L’Europe elle-même, au sortir du silurien[1], était bien différente de ce qu’elle est devenue. C’est à l’aide de changemens incessans, amenant, en définitive, une longue série d’adjonctions aux terres primitivement émergées, que l’Europe s’est formée. Elle a pu et dû posséder des montagnes spéciales à chacune des périodes qu’elle a traversées, montagnes effondrées plus tard ou réduites à de plus modestes proportions ; mais elle a vu surgir aussi et se compléter les chaînes qui la dominent sous nos yeux, auxquelles elle doit sa physionomie, ses frontières naturelles, et les versans d’où partent les rivières, pour suivre la route que leur ouvrent les vallées dépendant de ces chaînes.

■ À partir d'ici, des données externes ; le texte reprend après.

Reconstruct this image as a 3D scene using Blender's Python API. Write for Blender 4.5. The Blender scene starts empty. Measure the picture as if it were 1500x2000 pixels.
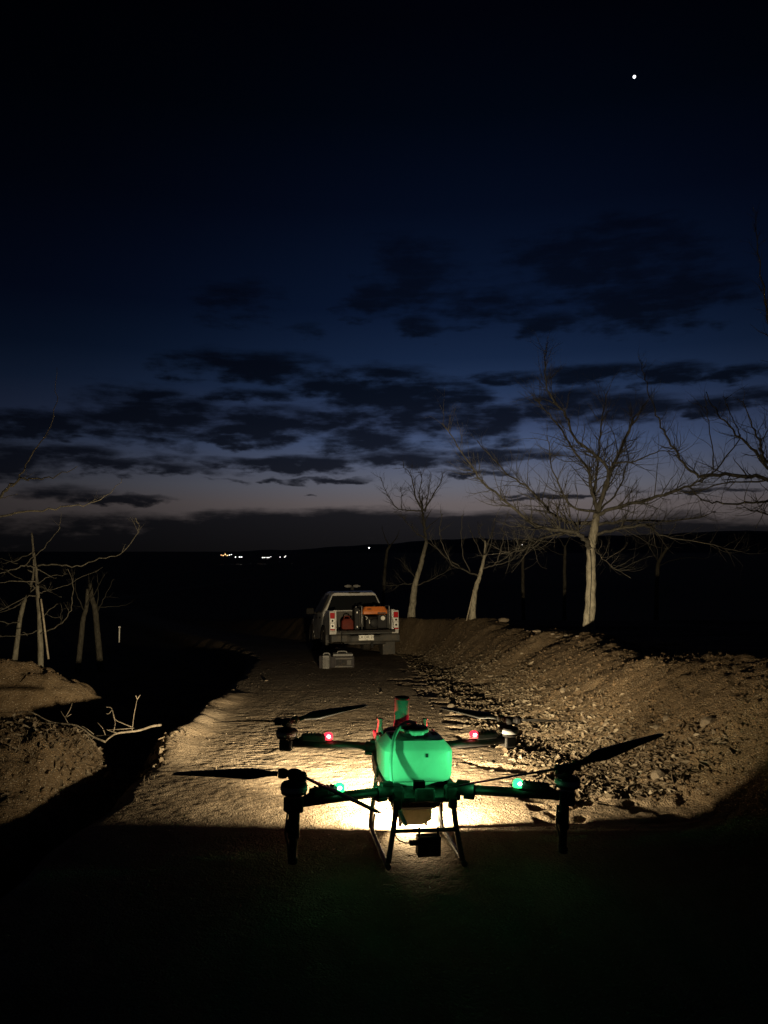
import bpy, bmesh, math, random
import numpy as np
from mathutils import Vector, Matrix, Euler

random.seed(7)
rng = np.random.default_rng(7)
sc = bpy.context.scene
COL = sc.collection
PI = math.pi

# ------------------------------------------------------------------ camera
CAM_H = 1.40
F = 1480.0                      # focal length in units of a 1500 x 2000 frame
PITCH = math.atan(75.0 / F)
cam_d = bpy.data.cameras.new('camera')
cam_d.sensor_fit = 'VERTICAL'
cam_d.sensor_height = 36.0
cam_d.lens = 36.0 * F / 2000.0
cam_d.clip_start = 0.05
cam_d.clip_end = 60000.0
cam = bpy.data.objects.new('camera', cam_d)
COL.objects.link(cam)
cam.location = (0, 0, CAM_H)
cam.rotation_euler = (PI / 2 + PITCH, 0, 0)
sc.camera = cam

sc.view_settings.view_transform = 'Standard'
sc.view_settings.look = 'None'
sc.view_settings.gamma = 1.0
sc.view_settings.exposure = 0.0
sc.view_settings.use_curve_mapping = False
sc.render.engine = 'CYCLES'
sc.cycles.use_denoising = True
sc.cycles.max_bounces = 4
sc.cycles.diffuse_bounces = 2
sc.cycles.glossy_bounces = 2
sc.cycles.sample_clamp_indirect = 4.0
sc.cycles.caustics_reflective = False
sc.cycles.caustics_refractive = False

# lamp powers (all of them lamps that are lit in the photograph)
LAMP_W = 118.0
BEAM_W = 4300.0
LAMP_SPILL_W = 17.0
GREEN_W = 6.4
RED_W = 9.0


def s2l(c):
    return tuple((v / 255 / 12.92) if v / 255 <= 0.04045 else ((v / 255 + 0.055) / 1.055) ** 2.4 for v in c)


# ------------------------------------------------------------------ world: last light after sunset, broken cloud
world = bpy.data.worlds.new('World')
sc.world = world
world.use_nodes = True
world.cycles.sampling_method = 'MANUAL'
world.cycles.sample_map_resolution = 256


class NT:
    """small helper for node trees"""
    def __init__(self, tree):
        self.t = tree
        self.n = tree.nodes
        self.l = tree.links

    def new(self, typ, **kw):
        n = self.n.new(typ)
        for k, v in kw.items():
            setattr(n, k, v)
        return n

    def put(self, sock, v):
        if isinstance(v, bpy.types.NodeSocket):
            self.l.new(v, sock)
        elif v is not None:
            sock.default_value = v

    def m(self, op, a, b=None, c=None, clamp=False):
        n = self.new('ShaderNodeMath', operation=op, use_clamp=clamp)
        self.put(n.inputs[0], a)
        if b is not None:
            self.put(n.inputs[1], b)
        if c is not None:
            self.put(n.inputs[2], c)
        return n.outputs[0]

    def vm(self, op, a, b=None):
        n = self.new('ShaderNodeVectorMath', operation=op)
        self.put(n.inputs[0], a)
        if b is not None:
            self.put(n.inputs[1], b)
        return n.outputs[0]

    def noise(self, vec, scale, detail=4, rough=0.55, lac=2.0):
        n = self.new('ShaderNodeTexNoise')
        if vec is not None:
            self.l.new(vec, n.inputs['Vector'])
        n.inputs['Scale'].default_value = scale
        n.inputs['Detail'].default_value = detail
        n.inputs['Roughness'].default_value = rough
        n.inputs['Lacunarity'].default_value = lac
        return n.outputs['Fac']

    def ramp(self, fac, stops, interp='LINEAR'):
        n = self.new('ShaderNodeValToRGB')
        n.color_ramp.interpolation = interp
        el = n.color_ramp.elements
        while len(el) < len(stops):
            el.new(0.5)
        for e, (p, c) in zip(el, stops):
            e.position = p
            e.color = (c, c, c, 1) if isinstance(c, (int, float)) else (c[0], c[1], c[2], 1)
        self.put(n.inputs[0], fac)
        return n.outputs[0]

    def mix(self, fac, a, b, blend='MIX'):
        n = self.new('ShaderNodeMix', data_type='RGBA', blend_type=blend)
        self.put(n.inputs[0], fac)
        for s, v in ((n.inputs[6], a), (n.inputs[7], b)):
            if isinstance(v, tuple):
                v = (v[0], v[1], v[2], 1)
            self.put(s, v)
        return n.outputs[2]

    def smooth(self, v, lo, hi):
        n = self.new('ShaderNodeMapRange', interpolation_type='SMOOTHSTEP')
        self.put(n.inputs[0], v)
        n.inputs[1].default_value = lo
        n.inputs[2].default_value = hi
        return n.outputs[0]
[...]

Il est bien certain cependant que ces montagnes, si diverses par leur direction générale, leur attitude moyenne et les allures mêmes qu’elles présentent, les Alpes, les Pyrénées, les Apennins, les Carpathes, pour ne citer que les principales, n’ont pas surgi à la fois ni par suite d’un seul et même phénomène, mais que chacune a son histoire à part, histoire qui est également celle des plaines et des vallées étendues à leur pied.

M. de Lapparent, dans une récente conférence sur « l’écorce terrestre, » a fait, au sujet des montagnes, cette remarque curieuse qu’en dépit des différences qui les distinguent, elles présentaient constamment cette particularité d’avoir « leur ligne de relief

  1. Époque des plus anciennes manifestations de la vie.